Other graft defendants joined in the upholding of Ruef and the denunciation of the prosecution. Adverse newspapers joined in the cry of unfairness and hinted at worse. The story became current that no appeal would be made from the Appellate Court’s decision in the Schmitz case to the Supreme Court. Another story had it that the prosecution was breaking down, that the situation had become so complicated that no other trials could be had.[368]

On the other hand, the outcry did not in the least shake the faith of the citizens who were insisting upon the crushing out of corruption at the State’s metropolis. Colonel Harris Weinstock, one of the largest merchants of the State, in a ringing address condemned the efforts made to discredit the prosecution.[369] The same position was taken in pulpit, club room and street discussion. From all parts of the State resolutions and memorials were sent the prosecution approving and upholding its work.[370] And doggedly the prosecution proceeded to justify the expressions of confidence in its singleness of purpose and in its ability to cope with the tremendous odds brought against it.

The immediate indictments about which the controversy raised by Ruef’s claim for immunity centered were those in the United Railroad cases. The prosecution accordingly went before the Grand Jury then sitting—the Oliver Grand Jury which had brought the original indictments had long since adjourned—and secured three indictments against Ruef, Calhoun and Ford for the bribery of three Supervisors, Furey, Nicholas and Coleman.

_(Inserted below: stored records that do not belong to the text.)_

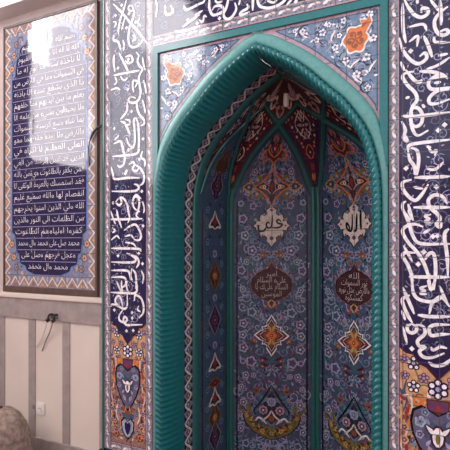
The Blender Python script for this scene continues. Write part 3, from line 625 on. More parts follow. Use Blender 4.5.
def niche():
    root = empty('prayer_niche', (XC, YF, 0))
    tag(root, 'deep pointed arch niche with turquoise rope moulding and tiled panels inside', 'niche')
    # flat turquoise face of the arch and the rectangular frame round the spandrels
    m = MB(); A = dense(ROPE_OUT, .02); B = dense(FACE_OUT, .02); n = min(len(A), len(B)); A, B = A[:n-1]+[A[-1]], B[:n-1]+[B[-1]]
    for sx in (1, -1):
        rows = []
        for j in range(6):
            t = j/5; dd = -.010*math.sin(math.pi*min(1, t*1.0))**.5-.004
            rows.append([(XC+sx*(a[0]+(b[0]-a[0])*t), YF+dd, a[1]+(b[1]-a[1])*t) for a, b in zip(A, B)])
        rows.append([(XC+sx*b[0], YF+.02, b[1]) for b in B]); rows.insert(0, [(XC+sx*a[0], YF+.02, a[1]) for a in A])
        m.grid(rows, 'teal_light')
    m.build('arch_face', root)
    m = MB()
    for a, b, z0, z1 in ((-.640, -.606, 1.9, 2.62), (.606, .640, 1.9, 2.62), (-.640, .640, 2.62, 2.655)): m.box(XC+a, XC+b, YF-.010, YF+.05, z0, z1, 'teal')
    m.box(XC-.645, XC+.645, YF-.002, YF+.05, 2.655, 2.662, 'black')
    fo = m.build('rectangular_frame', root)
    for sx in (-1, 1):
        m = MB(); m.box(XC+sx*.6415-.003, XC+sx*.6415+.003, YF-.003, YF+.05, .3, 2.654, 'black'); m.build('joint_line', root)
    # twisted rope moulding
    PR = [(0, .012), (0, 0), (.002, -.012), (.008, -.024), (.017, -.030), (.028, -.026), (.038, -.012), (.047, .010), (.054, .035), (.059, .065), (.061, .095), (.060, .125), (.058, .15), (.056, .172)]
    IN = [inset(o) for o, d in PR]; m = MB(); arc = 0; cum = [0]
    for a, b in zip(ARC, ARC[1:]): arc += math.hypot(b[0]-a[0], b[1]-a[1]); cum.append(arc)
    plen = 0; pl = [0]
    for a, b in zip(PR, PR[1:]): plen += math.hypot(b[0]-a[0], b[1]-a[1]); pl.append(plen)
    for sx in (1, -1):
        rows = []
        for j in range(len(ARC)):
            r = []
            for k, (o, d) in enumerate(PR):
                x, z = IN[k][j]
                ph = 2*math.pi*(cum[j]/.0300-min(pl[k], .08)/.046)
                amp = (.014*(.5+.5*math.sin(ph)) if 0 < k < len(PR)-1 else 0)*(1 if k < 7 else .7 if k == 7 else .32 if k == 8 else .13)
                nx, nz = ARCN[j]; fr = max(0, 1-abs(d+.02)/.08)
                ox = amp*(1-.5*fr)-.005*(0 < k < len(PR)-1)
                r.append((XC+sx*max(0, x+nx*ox), YF+d-amp*.8*fr, z+nz*ox))
            rows.append(r)
        m.grid(rows, 'teal')
    m.build('rope_moulding', root)
    # band of chain ornament on the reveal
    G = inset(.056)
    gl = [0]
    for a, b in zip(G, G[1:]): gl.append(gl[-1]+math.hypot(b[0]-a[0], b[1]-a[1]))
    gn = normals(G)
    def chain_to(sx):
        def to(t, w, o):
            i = 0; lo, hi = 0, len(gl)-1
            t = min(gl[-1], max(0, t))
            while hi-lo > 1:
                mid = (lo+hi)//2
                if gl[mid] <= t: lo = mid
                else: hi = mid
            f = (t-gl[lo])/((gl[hi]-gl[lo]) or 1); x = G[lo][0]+(G[hi][0]-G[lo][0])*f; z = G[lo][1]+(G[hi][1]-G[lo][1])*f
            nx, nz = gn[hi]
            return (XC+sx*max(0, x+nx*o), YF+.172+w, z+nz*o)
        return to
    for sx in (-1, 1):
        p = Pat(chain_to(sx)); W = .108; T = gl[-1]
        p.sheet(0, T, 0, W, 'night', 160, 1)
        n = round(T/.054); st = T/n
        for sg in (-1, 1):
            p.stroke([(i*st/4, W/2+sg*W*.27*math.sin(i*math.pi/4)) for i in range(4*n+1)], .0135, 'cream' if sg > 0 else 'mauve', 2+(sg > 0), 1, 2)
        for i in range(n):
            p.disc((i+.5)*st, W/2, .012, 'powder' if i % 2 else 'pink', 3, n=6)
            for w in (.16, .84): p.leaf((i+.2)*st, W*w, .03, .014, .2, 'mauve', 2)
        for w in (.05, .95): p.stroke([(T*i/150, W*w) for i in range(151)], .010, 'teal_line', 2, 1, 1)
        p.build('chain_band', root)
    # thin turquoise inner frame
    m = MB(); q = inset(.056, 6); r_ = inset(.048, 6); r2 = inset(.060, 6)
    for sx in (-1, 1):
        m.grid([[(XC+sx*a[0], YF+.279, a[1]) for a in q], [(XC+sx*b[0], YF+.284, b[1]) for b in inset(.064, 6)], [(XC+sx*b[0], YF+.318, b[1]) for b in inset(.066, 6)], [(XC+sx*b[0], YF+.345, b[1]) for b in r2]], 'teal_rib')
    m.build('inner_frame', root)
    # ---- tiled panels of the half-decagon
    zb = .14
    def field(p, i, mat, lowf, highf, s0, s1, nu, nv):
        G = []
        for a in range(nu+1):
            s = s0+(s1-s0)*a/nu; lo, hi = lowf(s), highf(s)
            G.append([(s, lo+(hi-lo)*b/nv) for b in range(nv+1)])
        p.mb.grid([[S(s, z) for s, z in r] for r in G], mat, [[(s*.5, z) for s, z in r] for r in G])
    for i, kind in enumerate(('side', 'ali', 'allah', 'side')):
        L = PLEN[i]; to = niche_to(i)
        pan = Pat(to); field(pan, i, 'slate', lambda s: zb, arch_z, i, i+1, 16, 44)
        if kind == 'side': side_panel(pan, L)
        else: wide_panel(pan, L)
        po = pan.build('tile_panel', root)
        if kind != 'side':
            q = Pat(to); white_medallion(q, kind); q.build('medallion', po)
            q = Pat(to); cartouche(q, kind); q.build('cartouche', po)
            q = Pat(to); star_motif(q); q.build('diamond_motif', po)
            q = Pat(to); basket(q); q.build('crescent_basket', po)
    # ---- kite shaped panels between the ribs
    for c in (0, 1, 2, 3, 4):
        p = Pat(None)
        s0, s1 = max(0, c-.5), min(4, c+.5)
        field(p, c, 'maroon' if c % 2 else 'grape', arch_z, kite_z, s0, s1, 20, 10)
        def to(u, v, o, c=c):
            s = min(4, max(0, c+u*.82)); a, n = S(s, v), SN(s, v); o += .0012
            return tuple(a[k]+n[k]*o for k in range(3))
        p.to = to
        kite_ornament(p, c)
        p.build('kite_panel', root)
    p = Pat(None); field(p, 0, 'brown', kite_z, lambda s: 2.492, 0, 4, 64, 8)
    def to(u, v, o):
        a, n = S(u, v), SN(u, v); o += .0008; return tuple(a[k]+n[k]*o for k in range(3))
    p.to = to; shell_ornament(p); p.build('vault_shell', root)
    # ---- ribs
    def rib(line, w, h, twin=False):
        m = MB()
        prof = [(-.5, 0), (-.5, .35), (-.32, .35), (-.30, .9), (-.18, 1.15), (-.05, .85), (0, .45), (.05, .85), (.18, 1.15), (.30, .9), (.32, .35), (.5, .35), (.5, 0)] if twin else \
               [(-.5, 0), (-.5, .4), (-.3, .45), (-.22, .9), (0, 1.1), (.22, .9), (.3, .45), (.5, .4), (.5, 0)]
        rows = []
        for j, (s, z) in enumerate(line):
            a, b = S(*line[max(0, j-1)]), S(*line[min(len(line)-1, j+1)])
            t = [b[k]-a[k] for k in range(3)]; l = math.sqrt(sum(x*x for x in t)) or 1; t = [x/l for x in t]
            n = SN(s, z); cr = (t[1]*n[2]-t[2]*n[1], t[2]*n[0]-t[0]*n[2], t[0]*n[1]-t[1]*n[0])
            c = S(s, z); rows.append([tuple(c[k]+cr[k]*w*x+n[k]*(h*y-.002) for k in range(3)) for x, y in prof])
        mats = ['teal_dark', 'teal_dark']+['teal_rib']*(len(prof)-5)+['teal_dark', 'teal_dark']
        for q in range(len(prof)-1): m.grid([[r[q], r[q+1]] for r in rows], mats[q])
        return m
    for c in (1, 2, 3):
        rib([(c, zb+(1.93-zb)*i/24) for i in range(25)], .094, .020, True).build('upright_rib', root)
    for c in (0, 1, 2, 3, 4):
        for sg in (-1, 1):
            if not 0 <= c+sg*.3 <= 4: continue
            line = smooth_line([(c+sg*d, z) for d, z in ((.03, 1.88), (.07, 1.94), (.10, 2.0), (.135, 2.06), (.2, 2.14), (.33, 2.225), (.5, 2.29), (.66, 2.335))], 4)
            line = [(s, z) for s, z in line if 0 <= s <= 4]
            rib(line, .046, .012).build('arched_rib', root)
    for c in (0, 1, 2, 3, 4):
        line = [(c-.5+i/20, kite_z(c-.5+i/20)) for i in range(21) if 0 <= c-.5+i/20 <= 4]
        rib(line, .030, .010).build('gable_rib', root)
    m = MB(); m.box(XC-.553, XC+.553, YF+.30, YF+.92, .0, zb+.002, 'plinth_dark'); m.build('niche_floor', root)
    return root

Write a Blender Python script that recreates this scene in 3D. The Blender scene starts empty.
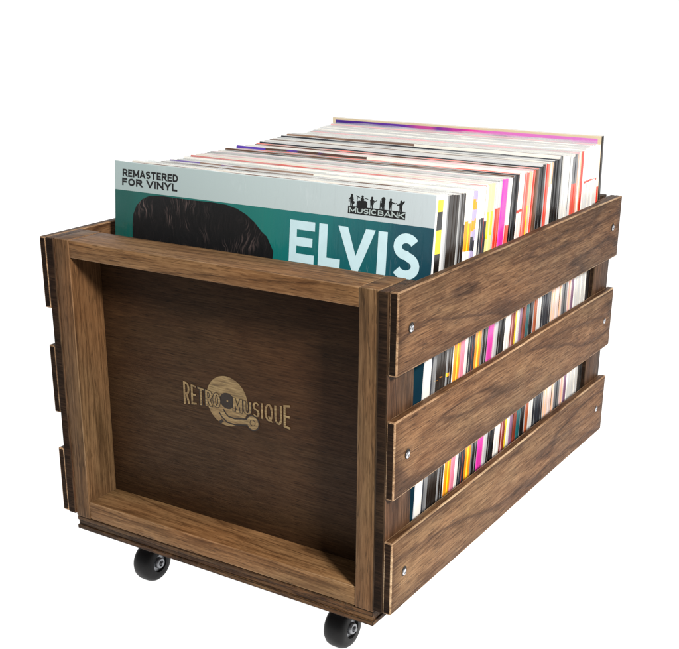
import bpy, bmesh, math, random
from mathutils import Vector, Matrix

scene = bpy.context.scene
COL = scene.collection

# ------------------------------------------------------------------ camera
def make_camera():
    az, el, ro = -0.5643, 0.3612, 0.0039
    f = Vector((math.sin(az)*math.cos(el), math.cos(az)*math.cos(el), -math.sin(el)))
    r = Vector((math.cos(az), -math.sin(az), 0))
    u = r.cross(f)
    r2 = math.cos(ro)*r + math.sin(ro)*u
    u2 = -math.sin(ro)*r + math.cos(ro)*u
    m = Matrix((r2, u2, -f)).transposed().to_4x4()
    m.translation = Vector((0.5455, -0.6698, 0.2009))
    cd = bpy.data.cameras.new('camera')
    cd.sensor_fit = 'HORIZONTAL'; cd.sensor_width = 36
    cd.lens = 1115.29/679*36
    cd.shift_x = (339.5-331.80)/679
    cd.shift_y = (409.01-324.5)/679
    cd.clip_start = 0.02; cd.clip_end = 200
    c = bpy.data.objects.new('camera', cd); COL.objects.link(c)
    c.matrix_world = m
    scene.camera = c
make_camera()

# ------------------------------------------------------------------ light
world = bpy.data.worlds.new('World'); scene.world = world
world.use_nodes = True
bg = world.node_tree.nodes['Background']
bg.inputs[0].default_value = (1, 1, 1, 1)
bg.inputs[1].default_value = 0.26           # dim white studio round the added glowing sweep

def area(name, target, direction, dist, size, power, color=(1, 1, 1)):
    l = bpy.data.lights.new(name, 'AREA'); l.shape = 'SQUARE'; l.size = size
    l.energy = power; l.color = color
    o = bpy.data.objects.new(name, l); COL.objects.link(o)
    d = Vector(direction).normalized()
    o.location = Vector(target) + d*dist
    o.rotation_euler = (-d).to_track_quat('-Z', 'Y').to_euler()
    return o
area('key_softbox', (0, .15, -.1), (1.65, -1.0, 1.15), 1.7, .24, 50, (1, .955, .89))

scene.view_settings.view_transform = 'Standard'
scene.view_settings.look = 'None'
scene.view_settings.exposure = 0
scene.view_settings.gamma = 1

# ------------------------------------------------------------------ helpers
FLOOR = -.3300
def lin(c):
    c = c/255
    return c/12.92 if c <= .04045 else ((c+.055)/1.055)**2.4
def rgb(r, g, b, k=1.0): return (lin(r)*k, lin(g)*k, lin(b)*k, 1)

class NT:
    def __init__(s, name):
        s.m = bpy.data.materials.new(name); s.m.use_nodes = True
        s.t = s.m.node_tree; s.n = s.t.nodes; s.l = s.t.links
        s.b = s.n['Principled BSDF']
    def add(s, typ, **kw):
        x = s.n.new(typ)
        for k, v in kw.items(): setattr(x, k, v)
        return x
    def set(s, sock, v):
        if isinstance(v, bpy.types.NodeSocket): s.l.new(v, sock)
        elif v is not None: sock.default_value = v
    def math(s, op, a, b=None, clamp=False):
        x = s.add('ShaderNodeMath', operation=op, use_clamp=clamp)
        s.set(x.inputs[0], a)
        if b is not None: s.set(x.inputs[1], b)
        return x.outputs[0]
    def vmath(s, op, a, b):
        x = s.add('ShaderNodeVectorMath', operation=op)
        s.set(x.inputs[0], a); s.set(x.inputs[1], b)
        return x.outputs[0]
    def noise(s, vec, scale, detail=3, rough=.5, dist=0.0):
        x = s.add('ShaderNodeTexNoise')
        s.set(x.inputs['Vector'], vec); x.inputs['Scale'].default_value = scale
        x.inputs['Detail'].default_value = detail; x.inputs['Roughness'].default_value = rough
        x.inputs['Distortion'].default_value = dist
        return x.outputs[0]
    def ramp(s, fac, stops):
        x = s.add('ShaderNodeValToRGB'); e = x.color_ramp.elements
        while len(e) < len(stops): e.new(.5)
        for el, (p, c) in zip(e, stops):
            el.position = p; el.color = c if len(c) == 4 else (*c, 1)
        s.set(x.inputs[0], fac)
        return x.outputs[0]
    def mix(s, fac, a, b, mode='MIX'):
        x = s.add('ShaderNodeMix', data_type='RGBA', blend_type=mode)
        s.set(x.inputs[0], fac); s.set(x.inputs[6], a); s.set(x.inputs[7], b)
        return x.outputs[2]
    def bump(s, h, strength, dist=.001):
        x = s.add('ShaderNodeBump'); x.inputs['Strength'].default_value = strength
        x.inputs['Distance'].default_value = dist
        s.set(x.inputs['Height'], h); s.l.new(x.outputs[0], s.b.inputs['Normal'])
        return x.outputs[0]

def gray(v): return (v, v, v, 1)

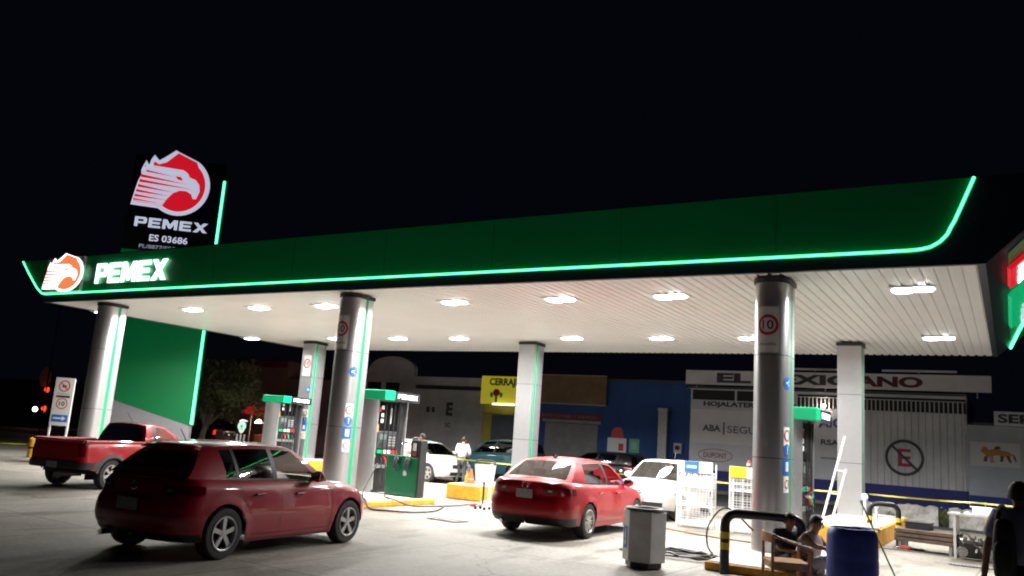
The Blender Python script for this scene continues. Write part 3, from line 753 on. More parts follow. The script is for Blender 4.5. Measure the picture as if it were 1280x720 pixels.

In these indictments every technical error which the ingenuity of the defense had brought out was eliminated. The new indictments were not secured because the prosecution regarded the objections as having merit, but that the District Attorney’s office might be prepared to meet any emergency which might arise.[371]

The next step was to bring Ruef to trial. The prosecution selected the indictment under which Ruef had been brought to bar for offering a bribe to Supervisor Jennings Phillips to vote for the Parkside street railroad franchise.[372]

Prospect of immediate trial made a different man of Ruef. He was at once seized with the panic which had come upon him when the jury had been completed to try him on the extortion charge. He begged for time. He insisted that he was without counsel. He asked for three weeks, a week, even two days.[373]

Then came an entirely new technical defense based upon the immunity contract. Ruef alleged that he had been deprived of his constitutional rights as a defendant, by following the set program outlined in the contract. But here Ruef had over-reached himself. He had on January 31 entered a plea of not guilty in the Parkside case, the case on trial. The District Attorney had abrogated the immunity contract thirteen days before, on January 18. Whatever technical advantage Ruef may have had because of the immunity contract was forfeited by his plea of not guilty after its annulment.

His attorney gravely contended, however, that Ruef—one of the shrewdest practitioners at the San Francisco bar—was without legal counsel when he had entered his plea, and that he had therefore innocently foregone his constitutional rights. This contention provoked a smile even from Ruef’s partisans. The point was not urged further.

Seeing that trial could not be warded off on technicalities, Ruef endeavored to disqualify Judge Dunne, the trial judge. But this move proved premature. Judge Dunne was about to go on his vacation and Judge Dooling,[374] a Superior Court Judge from the interior, was called to sit in Judge Dunne’s stead. Ruef thereupon proceeded to disqualify Judge Dooling. He alleged that Judge Dooling, as Grand President of the Native Sons of the Golden West, had signed an order expelling him (Ruef) from the order; he alleged further that Judge Dooling had attacked him in a speech at a banquet.

Judge Dooling, placed on trial as Judges Lawlor and Dunne had been, was forced to make defense. He denied in affidavits that he had ever specially mentioned Ruef’s name in any speech, but admitted that he might have said that any man guilty of crime should be expelled from the Native Sons order.